Faire émerger les conditions de la paix

Tout en prenant la tête de la lutte contre la désertification au cours des dernières décennies, la Chine a procédé à de nombreux échanges et coopérations au niveau international, partageant son expérience avec des pays confrontés à des défis similaires, notamment en Afrique.

Depuis 2005, des chercheurs de l’Institut d’écologie et de géographie du Xinjiang (XIEG), de l’Académie chinoise des sciences, partagent avec l’Asie centrale et l’Afrique des technologies matures de lutte contre la désertification, par le biais d’ateliers et de pratiques sur le terrain.

En Asie centrale, les scientifiques ouzbeks collaborent depuis longtemps avec les scientifiques chinois dans la recherche de solutions pour la mer d’Aral, qui était autrefois le quatrième plus grand lac du monde et qui a rétréci à la suite d’une mauvaise gestion de l’irrigation.

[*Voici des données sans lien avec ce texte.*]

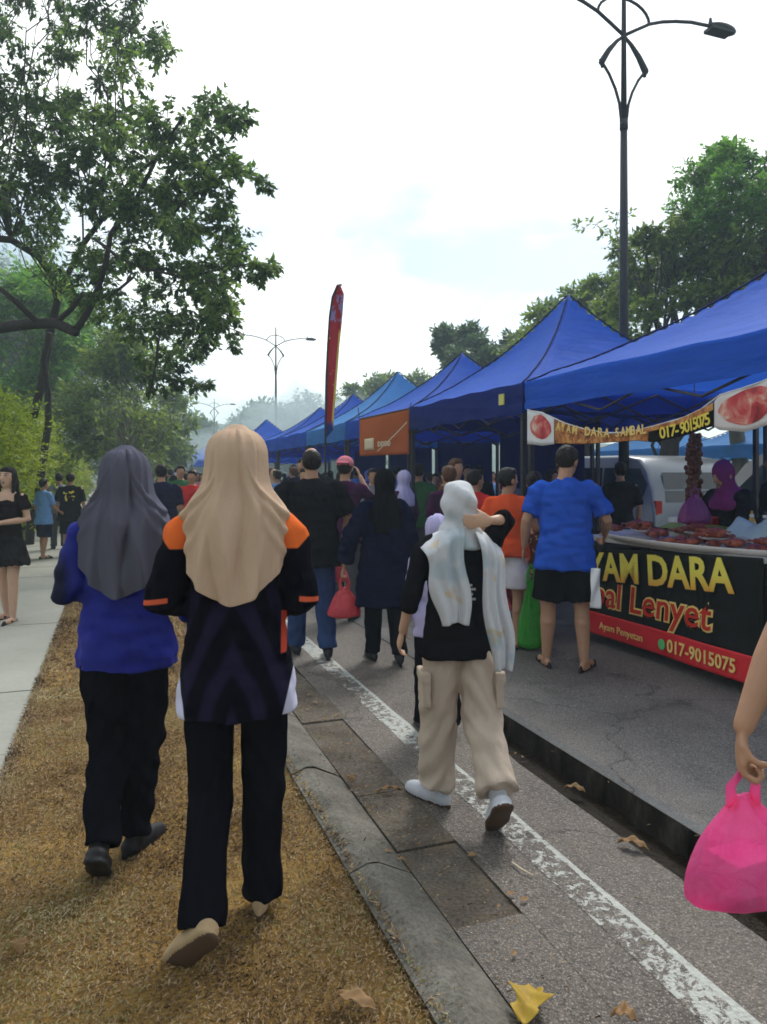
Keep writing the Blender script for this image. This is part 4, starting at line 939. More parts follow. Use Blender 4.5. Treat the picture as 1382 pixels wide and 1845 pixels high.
for i, (s_, r_) in enumerate(((4.85,.15),(5.15,.12))):
    g = G(); seg = 28; g.rings([[Vector((math.cos(2*math.pi*k/seg)*q, math.sin(2*math.pi*k/seg)*q, z_)) for k in range(seg)] for q, z_ in ((r_*.9,0),(r_,.03),(r_,.16),(r_*1.06,.165),(r_*1.06,.172),(r_*.95,.172),(r_*.93,.06))]); g.tube([(r_,0,.12),(r_+.05,0,.13),(r_+.05,.04,.13)], .01, 6); o = g.build('cooking_pot', M_blackmetal, None, True); o.location = ST(s_, tF+1.15, .925); tag(o, '%s dark metal cooking pot on the table behind the tray' % ('wide','small')[i], 'pot')
g = G(); g.tube([(0,-.12,.01),(0,.0,.03),(.01,.13,.012)], .006, 6); g.tube([(.0,-.12,.01),(.03,.0,.03),(.035,.13,.012)], .006, 6); o = g.build('tongs', M_greymetal, None, True); o.location = ST(4.2, TT, .98); o.rotation_euler = (0,0,.5); tag(o, 'steel tongs lying across the fried chicken', 'tongs')
# hanging printed banner over the stall
T2 = 3.68; pts = [(950,738,800),(975,742,803),(1000,756,800),(1050,772,801),(1100,782,797),(1150,776,794),(1180,768,797),(1230,752,785),(1288,728,768),(1300,712,775),(1340,698,778),(1382,684,766),(1440,662,745)]
hb = bpy.data.objects.new('hanging_banner', None); COL.objects.link(hb); HB = onT(1150,780,T2); hb.location = HB; tag(hb, 'sagging printed food banner strung under the nearest canopy', 'banner')
def hbp(px, v, off=0):
    y0 = float(np.interp(px, [p[0] for p in pts], [p[1] for p in pts])); y1 = float(np.interp(px, [p[0] for p in pts], [p[2] for p in pts]))
    return onT(px, y0+(y1-y0)*v, T2)-HB+NRM*(off+.015*math.sin(px*.05))
def seg_(name, a, b, v0, v1, mat, off=0, n=30): return sheet_from_fn(name, lambda u,v: hbp(a+(b-a)*u, v0+(v1-v0)*v, off), n, 8, mat, hb, thick=.003)
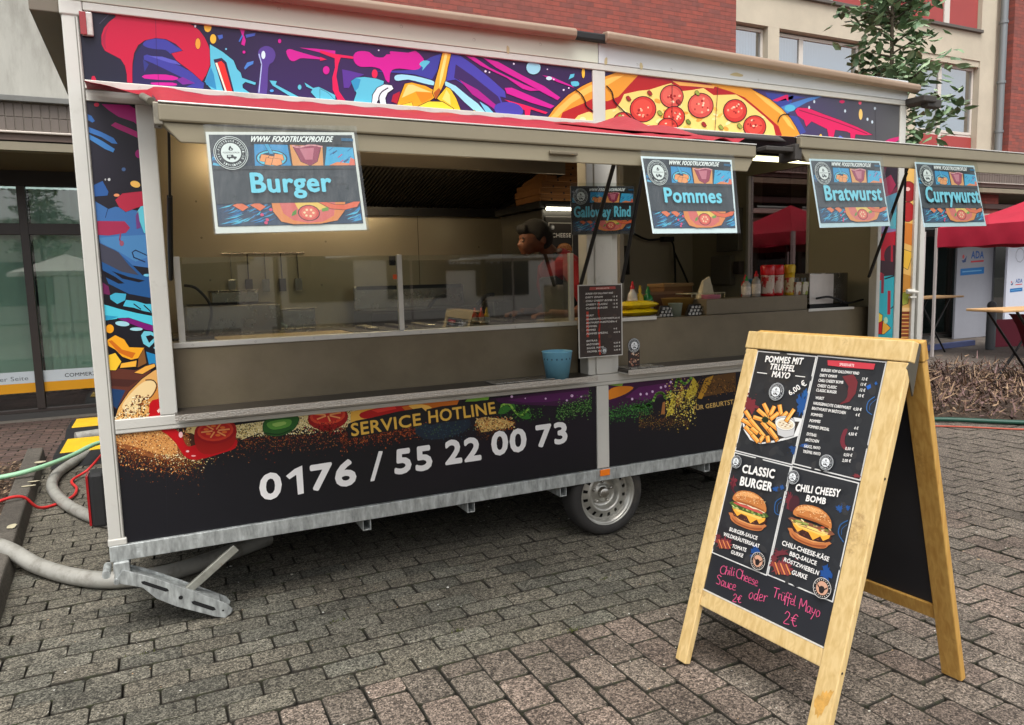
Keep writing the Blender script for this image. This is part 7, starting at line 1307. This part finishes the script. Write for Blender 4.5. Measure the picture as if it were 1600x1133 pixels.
# street-level glazing
M_STW = mat('white_band', (196, 204, 208), .5); M_STO = mat('orange_band', (216, 150, 12), .5); M_BLIND = mat('vertical_blind', (216, 226, 219), .7)
bpart('head_beam', lambda b: b.box(-14, 34, 7.22, 7.4, 2.92, 3.099), mat('dark_head', (44, 42, 44), .6)); bpart('transom', lambda b: b.box(-14, 34, 7.245, 7.34, 2.315, 2.455), M_DKF, .004); bpart('plinth', lambda b: b.box(-14, 34, 7.20, 7.4, .0, .075), mat('dark_plinth', (58, 56, 54), .7))
bpart('lower_rail', lambda b: b.box(-14, 34, 7.25, 7.34, .0755, .12), M_DKF, .004)
for i in range(22):
    x = -5.94+1.2*i; bpart('mullion', lambda b: b.box(x-.045, x+.045, 7.235, 7.35, .121, 2.919), M_DKF, .004)
    for z0, z1 in ((.121, 2.314), (2.456, 2.919)): bpart('pane', lambda b: b.box(x+.046, x+1.154, 7.29, 7.296, z0, z1), M_SGL)
    if x < 1:
        bpart('window_band', lambda b: b.box(x+.046, x+1.154, 7.285, 7.2895, .452, .60), M_STW); bpart('window_band', lambda b: b.box(x+.046, x+1.154, 7.285, 7.2895, .33, .4515), M_STO)
        for k in range(12): bpart('blind_slat', lambda b: b.hexa([(x+.06+k*.09, 7.42, .30), (x+.145+k*.09, 7.47, .30), (x+.145+k*.09, 7.475, .30), (x+.06+k*.09, 7.425, .30), (x+.06+k*.09, 7.42, 2.9), (x+.145+k*.09, 7.47, 2.9), (x+.145+k*.09, 7.475, 2.9), (x+.06+k*.09, 7.425, 2.9)]), M_BLIND)
bt = Art((0, 7.2845, 0), (1, 0, 0), (0, 0, 1), (0, -1, 0)); bt.tx('COMMERZBANK', -.86, .495, .56, .052, (52, 56, 60), .018); bt.tx('rer Seite', -1.60, .49, .34, .058, (90, 96, 100), .004); o = bt.build('window_lettering', PAPER, BD); o.location = (-4, -7.3, 0)
bpart('room_back', lambda b: b.box(-14, 34, 9.2, 9.3, 0, 3.1).box(-14, 34, 7.5, 9.2, 0, .02), M_ROOM)
# upper storey right of the brick: render, windows, red panels
WY = 6.2
bpart('render_wall', lambda b: b.box(9.391, 15.929, WY, WY+.3, 5.82, 6.36).box(9.391, 16.4, WY+.05, WY+.3, 3.6, 3.93).box(10.11, 10.37, WY, WY+.3, 4.401, 5.819).box(12.50, 13.98, WY, WY+.3, 3.6, 5.819).box(15.93, 16.4, WY, WY+.3, 3.6, 9.5).box(9.391, 12.5, WY, WY+.3, 3.6, 4.4).box(16.4, 16.69, WY+.03, WY+.3, 3.6, 9.5), M_BEIGE)
bpart('ledge', lambda b: b.box(9.4, 15.92, WY-.06, WY+.2, 6.361, 6.42), mat('ledge_dark', (92, 86, 80), .7), .006)
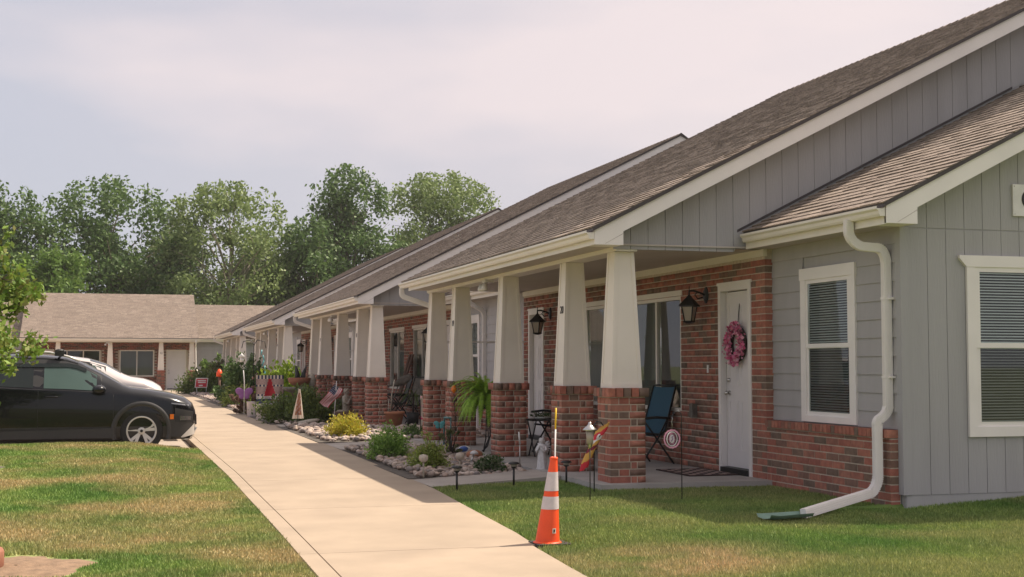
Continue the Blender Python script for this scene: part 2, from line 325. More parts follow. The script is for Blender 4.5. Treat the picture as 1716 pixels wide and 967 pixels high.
# ------------------------------------------------------------------ mesh helpers
class MB:
    def __init__(s): s.v = []; s.f = []; s.mi = []; s.cur = 0; s.smooth = []; s.sm = False
    def add(s, vs, fs):
        o = len(s.v); s.v.extend([tuple(v) for v in vs])
        for f in fs:
            s.f.append(tuple(i + o for i in f)); s.mi.append(s.cur); s.smooth.append(s.sm)
        return s
    def box(s, x0, x1, y0, y1, z0, z1):
        return s.add([(x0, y0, z0), (x1, y0, z0), (x1, y1, z0), (x0, y1, z0), (x0, y0, z1), (x1, y0, z1), (x1, y1, z1), (x0, y1, z1)],
                     [(0, 3, 2, 1), (4, 5, 6, 7), (0, 1, 5, 4), (1, 2, 6, 5), (2, 3, 7, 6), (3, 0, 4, 7)])
    def hexa(s, b, t):
        return s.add(list(b) + list(t), [(0, 3, 2, 1), (4, 5, 6, 7), (0, 1, 5, 4), (1, 2, 6, 5), (2, 3, 7, 6), (3, 0, 4, 7)])
    def prism(s, poly, axis, a, b):
        """poly: 2-D outline; axis 'x','y','z' = extrusion axis from a to b."""
        def p(u, v, w):
            return {'x': (w, u, v), 'y': (u, w, v), 'z': (u, v, w)}[axis]
        n = len(poly)
        vs = [p(u, v, a) for u, v in poly] + [p(u, v, b) for u, v in poly]
        fs = [tuple(range(n)), tuple(range(2 * n - 1, n - 1, -1))]
        fs += [(i, i + n, (i + 1) % n + n, (i + 1) % n) for i in range(n)]
        return s.add(vs, fs)
    def tube(s, pts, r, n=8, cap=True, smooth=True):
        pts = [Vector(p) for p in pts]
        rs = r if isinstance(r, (list, tuple)) else [r] * len(pts)
        old = s.sm; s.sm = smooth
        rings = []; up = None
        for i, p in enumerate(pts):
            d = (pts[min(i + 1, len(pts) - 1)] - pts[max(i - 1, 0)])
            if d.length < 1e-9: d = Vector((0, 0, 1))
            d.normalize()
            if up is None:
                up = Vector((0, 0, 1)) if abs(d.z) < .9 else Vector((1, 0, 0))
            a = (up - d * up.dot(d))
            if a.length < 1e-6: a = d.orthogonal()
            a.normalize(); b = d.cross(a); up = a
            rings.append([p + (a * cos(2 * pi * k / n) + b * sin(2 * pi * k / n)) * rs[i] for k in range(n)])
        vs = [v for rg in rings for v in rg]; fs = []
        for i in range(len(rings) - 1):
            for k in range(n):
                fs.append((i * n + k, i * n + (k + 1) % n, (i + 1) * n + (k + 1) % n, (i + 1) * n + k))
        if cap: fs += [tuple(range(n - 1, -1, -1)), tuple((len(rings) - 1) * n + k for k in range(n))]
        s.add(vs, fs); s.sm = old; return s
    def rect_tube(s, pts, frames):
        """pts: centres; frames: (half-a vector, half-b vector) per point."""
        rings = []
        for p, (a, b) in zip(pts, frames):
            p = Vector(p); a = Vector(a); b = Vector(b)
            rings.append([p - a - b, p + a - b, p + a + b, p - a + b])
        vs = [v for r in rings for v in r]; fs = []
        for i in range(len(rings) - 1):
            for k in range(4): fs.append((i * 4 + k, i * 4 + (k + 1) % 4, (i + 1) * 4 + (k + 1) % 4, (i + 1) * 4 + k))
        fs += [(3, 2, 1, 0), tuple((len(rings) - 1) * 4 + k for k in range(4))]
        return s.add(vs, fs)
    def lathe(s, prof, c=(0, 0, 0), n=20, smooth=True, axis='z', sx=1, sy=1, cap=True):
        old = s.sm; s.sm = smooth
        vs = []
        for r, z in prof:
            for k in range(n):
                a = 2 * pi * k / n
                u, v = r * cos(a) * sx, r * sin(a) * sy
                if axis == 'z': vs.append((c[0] + u, c[1] + v, c[2] + z))
                elif axis == 'y': vs.append((c[0] + u, c[1] + z, c[2] + v))
                else: vs.append((c[0] + z, c[1] + u, c[2] + v))
        fs = []
        for i in range(len(prof) - 1):
            for k in range(n):
                q = (i * n + k, i * n + (k + 1) % n, (i + 1) * n + (k + 1) % n, (i + 1) * n + k)
                fs.append(q if axis != 'y' else q[::-1])
        if cap and prof[0][0] > 1e-4: fs.append(tuple(range(n - 1, -1, -1)))
        if cap and prof[-1][0] > 1e-4: fs.append(tuple((len(prof) - 1) * n + k for k in range(n)))
        s.add(vs, fs); s.sm = old; return s
    def ball(s, c, rx, ry=None, rz=None, n=12, m=8, rot=None):
        ry = rx if ry is None else ry; rz = rx if rz is None else rz
        old = s.sm; s.sm = True; vs = []; c = Vector(c)
        for i in range(m + 1):
            t = pi * i / m
            for k in range(n):
                p = Vector((rx * sin(t) * cos(2 * pi * k / n), ry * sin(t) * sin(2 * pi * k / n), -rz * cos(t)))
                if rot is not None: p = rot @ p
                vs.append(c + p)
        fs = [(i * n + k, i * n + (k + 1) % n, (i + 1) * n + (k + 1) % n, (i + 1) * n + k) for i in range(m) for k in range(n)]
        s.add(vs, fs); s.sm = old; return s
    def mesh(s, name, mats, base=(0, 0, 0)):
        me = bpy.data.meshes.new(name)
        bx, by, bz = base
        me.from_pydata([(x - bx, y - by, z - bz) for x, y, z in s.v], [], s.f)
        if not isinstance(mats, (list, tuple)): mats = [mats]
        for m in mats: me.materials.append(m)
        me.polygons.foreach_set('material_index', s.mi)
        me.polygons.foreach_set('use_smooth', s.smooth)
        me.update()
        return me
    def build(s, name, mats, parent=None, base=(0, 0, 0), loc=(0, 0, 0)):
        o = bpy.data.objects.new(name, s.mesh(name, mats, base))
        o.location = loc
        if parent is not None: o.parent = parent
        COL.objects.link(o)
        return o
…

Au fil des ans, les scientifiques des deux parties ont mis en place plusieurs zones de démonstration pour les champs, économes en eau, et ont introduit dans la région diverses technologies d’économie d’eau.

La Chine s’est activement acquittée de ses obligations au titre de la Convention des Nations unies sur la lutte contre la désertification, en créant à Ningxia, en décembre 2019, un Centre international de gestion des connaissances dans ce domaine, afin de partager son savoir-faire et son expérience avec d’autres pays dans le monde entier.

Il faut donc reconnaître à leur juste valeur les actions chinoises de lutte contre la désertification, qui valent bien plus que mille discours. Elles méritent le plus grand respect, car elles créent les conditions non seulement d’une Chine prospère, mais aussi de la paix dans le monde.